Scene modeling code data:
------------------------

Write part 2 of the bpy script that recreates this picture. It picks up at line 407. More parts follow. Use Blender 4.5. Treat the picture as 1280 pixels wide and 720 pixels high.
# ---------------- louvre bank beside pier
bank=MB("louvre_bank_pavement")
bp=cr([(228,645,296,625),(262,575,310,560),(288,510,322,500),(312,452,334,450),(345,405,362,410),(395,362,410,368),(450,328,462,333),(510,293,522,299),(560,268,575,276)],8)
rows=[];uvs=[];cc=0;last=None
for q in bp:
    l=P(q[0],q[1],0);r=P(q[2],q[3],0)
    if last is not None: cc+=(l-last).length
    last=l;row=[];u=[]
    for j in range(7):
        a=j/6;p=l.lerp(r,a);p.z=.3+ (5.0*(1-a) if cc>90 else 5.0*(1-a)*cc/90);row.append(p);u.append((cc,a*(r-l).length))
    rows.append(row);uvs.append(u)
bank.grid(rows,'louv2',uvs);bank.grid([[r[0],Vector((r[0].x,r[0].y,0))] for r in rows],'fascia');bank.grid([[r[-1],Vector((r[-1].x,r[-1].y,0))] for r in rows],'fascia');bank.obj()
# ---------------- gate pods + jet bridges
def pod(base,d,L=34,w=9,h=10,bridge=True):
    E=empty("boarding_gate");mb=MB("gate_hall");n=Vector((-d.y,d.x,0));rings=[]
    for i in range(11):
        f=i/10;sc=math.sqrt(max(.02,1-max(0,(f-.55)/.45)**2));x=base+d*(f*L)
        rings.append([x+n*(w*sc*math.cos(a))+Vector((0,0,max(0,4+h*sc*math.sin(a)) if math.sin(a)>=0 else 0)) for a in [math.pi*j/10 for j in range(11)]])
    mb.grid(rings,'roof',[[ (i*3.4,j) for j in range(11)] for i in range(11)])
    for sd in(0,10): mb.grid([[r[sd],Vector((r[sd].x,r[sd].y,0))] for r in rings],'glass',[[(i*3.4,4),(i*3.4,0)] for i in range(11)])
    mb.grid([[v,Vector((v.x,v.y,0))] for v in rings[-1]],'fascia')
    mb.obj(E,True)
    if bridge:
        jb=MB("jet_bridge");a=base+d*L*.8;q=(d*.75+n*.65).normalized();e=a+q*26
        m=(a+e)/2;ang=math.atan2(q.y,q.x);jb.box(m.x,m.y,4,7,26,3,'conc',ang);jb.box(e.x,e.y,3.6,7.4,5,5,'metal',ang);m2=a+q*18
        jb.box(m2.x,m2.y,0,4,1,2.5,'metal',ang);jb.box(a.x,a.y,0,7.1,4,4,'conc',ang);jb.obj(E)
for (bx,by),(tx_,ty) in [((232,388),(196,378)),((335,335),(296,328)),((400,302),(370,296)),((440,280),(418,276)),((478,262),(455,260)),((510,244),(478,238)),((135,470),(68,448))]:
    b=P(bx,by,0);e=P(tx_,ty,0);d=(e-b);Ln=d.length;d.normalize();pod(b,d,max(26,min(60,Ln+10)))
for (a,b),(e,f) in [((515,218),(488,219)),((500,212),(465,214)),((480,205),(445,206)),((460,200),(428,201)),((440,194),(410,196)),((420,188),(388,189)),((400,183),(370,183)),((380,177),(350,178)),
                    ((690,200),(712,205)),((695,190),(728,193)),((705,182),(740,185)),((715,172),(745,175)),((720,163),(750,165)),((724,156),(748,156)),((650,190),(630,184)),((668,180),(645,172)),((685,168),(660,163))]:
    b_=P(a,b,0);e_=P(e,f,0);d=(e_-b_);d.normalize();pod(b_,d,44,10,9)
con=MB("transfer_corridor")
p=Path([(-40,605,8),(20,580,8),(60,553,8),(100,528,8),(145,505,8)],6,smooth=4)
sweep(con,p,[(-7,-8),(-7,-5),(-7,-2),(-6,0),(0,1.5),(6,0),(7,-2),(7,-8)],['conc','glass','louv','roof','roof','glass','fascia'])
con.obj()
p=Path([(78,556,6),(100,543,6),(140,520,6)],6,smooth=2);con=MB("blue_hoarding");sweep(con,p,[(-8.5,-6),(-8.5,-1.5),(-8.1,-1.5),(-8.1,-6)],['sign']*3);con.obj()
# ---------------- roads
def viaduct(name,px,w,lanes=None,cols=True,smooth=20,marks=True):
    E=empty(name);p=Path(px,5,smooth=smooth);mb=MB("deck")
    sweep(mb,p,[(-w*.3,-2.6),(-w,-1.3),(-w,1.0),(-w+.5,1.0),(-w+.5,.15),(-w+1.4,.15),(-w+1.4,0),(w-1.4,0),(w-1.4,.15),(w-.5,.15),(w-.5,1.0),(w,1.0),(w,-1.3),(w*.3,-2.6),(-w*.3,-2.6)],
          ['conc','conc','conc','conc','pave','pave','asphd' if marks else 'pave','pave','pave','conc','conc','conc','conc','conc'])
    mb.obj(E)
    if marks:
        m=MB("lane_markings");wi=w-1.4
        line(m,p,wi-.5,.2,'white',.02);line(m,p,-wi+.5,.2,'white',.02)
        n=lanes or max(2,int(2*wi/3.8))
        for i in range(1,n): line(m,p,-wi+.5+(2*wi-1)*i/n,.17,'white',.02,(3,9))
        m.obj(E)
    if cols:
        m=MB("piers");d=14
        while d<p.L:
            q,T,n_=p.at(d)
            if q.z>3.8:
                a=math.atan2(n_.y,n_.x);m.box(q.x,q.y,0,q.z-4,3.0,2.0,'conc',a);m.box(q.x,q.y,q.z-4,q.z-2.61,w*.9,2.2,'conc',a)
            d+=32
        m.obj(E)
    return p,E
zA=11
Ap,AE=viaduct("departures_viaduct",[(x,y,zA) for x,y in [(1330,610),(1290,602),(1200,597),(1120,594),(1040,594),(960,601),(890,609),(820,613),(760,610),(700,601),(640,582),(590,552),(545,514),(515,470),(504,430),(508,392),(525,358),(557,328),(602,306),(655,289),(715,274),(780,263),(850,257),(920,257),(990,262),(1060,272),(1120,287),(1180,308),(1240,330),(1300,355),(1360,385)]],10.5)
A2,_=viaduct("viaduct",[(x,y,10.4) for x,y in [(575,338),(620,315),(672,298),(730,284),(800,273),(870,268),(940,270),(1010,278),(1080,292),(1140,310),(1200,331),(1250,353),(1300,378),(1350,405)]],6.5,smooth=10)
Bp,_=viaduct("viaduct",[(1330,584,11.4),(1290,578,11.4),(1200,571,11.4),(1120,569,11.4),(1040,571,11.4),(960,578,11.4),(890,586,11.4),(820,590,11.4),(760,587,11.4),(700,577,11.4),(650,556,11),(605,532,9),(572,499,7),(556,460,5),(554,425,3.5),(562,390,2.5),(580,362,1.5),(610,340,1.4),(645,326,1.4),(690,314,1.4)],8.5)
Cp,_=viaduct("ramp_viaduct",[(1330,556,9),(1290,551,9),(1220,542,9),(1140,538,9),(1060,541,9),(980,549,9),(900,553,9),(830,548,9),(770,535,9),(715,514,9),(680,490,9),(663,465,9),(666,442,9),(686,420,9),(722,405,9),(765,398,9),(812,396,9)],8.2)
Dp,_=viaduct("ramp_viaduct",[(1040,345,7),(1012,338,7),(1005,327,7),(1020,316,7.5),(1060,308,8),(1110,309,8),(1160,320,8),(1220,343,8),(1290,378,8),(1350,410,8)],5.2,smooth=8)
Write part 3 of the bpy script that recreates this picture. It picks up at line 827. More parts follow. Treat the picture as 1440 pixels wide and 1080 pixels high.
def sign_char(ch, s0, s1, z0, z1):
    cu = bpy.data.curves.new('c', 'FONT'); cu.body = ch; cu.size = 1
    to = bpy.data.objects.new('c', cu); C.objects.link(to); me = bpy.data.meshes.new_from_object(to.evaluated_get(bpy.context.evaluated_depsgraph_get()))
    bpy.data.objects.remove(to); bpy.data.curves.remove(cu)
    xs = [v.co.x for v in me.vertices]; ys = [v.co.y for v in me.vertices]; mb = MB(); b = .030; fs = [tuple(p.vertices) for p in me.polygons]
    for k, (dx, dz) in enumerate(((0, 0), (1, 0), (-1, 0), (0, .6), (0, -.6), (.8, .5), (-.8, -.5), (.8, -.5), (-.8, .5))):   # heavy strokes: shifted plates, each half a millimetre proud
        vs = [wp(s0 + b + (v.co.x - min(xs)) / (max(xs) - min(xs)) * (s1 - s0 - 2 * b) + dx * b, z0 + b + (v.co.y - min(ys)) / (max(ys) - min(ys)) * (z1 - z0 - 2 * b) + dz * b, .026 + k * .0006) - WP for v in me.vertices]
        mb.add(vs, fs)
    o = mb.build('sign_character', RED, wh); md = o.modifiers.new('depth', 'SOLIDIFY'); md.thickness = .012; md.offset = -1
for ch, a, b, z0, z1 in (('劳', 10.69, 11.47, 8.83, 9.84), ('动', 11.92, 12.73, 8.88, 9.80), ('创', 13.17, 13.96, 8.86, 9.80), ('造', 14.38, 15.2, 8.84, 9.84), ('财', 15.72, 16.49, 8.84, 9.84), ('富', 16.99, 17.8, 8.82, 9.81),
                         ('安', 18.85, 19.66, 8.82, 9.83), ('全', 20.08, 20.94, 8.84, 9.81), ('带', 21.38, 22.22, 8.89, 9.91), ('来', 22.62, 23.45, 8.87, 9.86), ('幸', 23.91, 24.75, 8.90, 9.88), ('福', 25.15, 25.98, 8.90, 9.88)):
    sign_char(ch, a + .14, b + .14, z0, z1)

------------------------

Search the listing above for the string "this". Copy every line that contains it.

Write part 2 of the bpy script that recreates this picture. It picks up at line 407. More parts follow. Use Blender 4.5. Treat the picture as 1280 pixels wide and 720 pixels high.
Write part 3 of the bpy script that recreates this picture. It picks up at line 827. More parts follow. Treat the picture as 1440 pixels wide and 1080 pixels high.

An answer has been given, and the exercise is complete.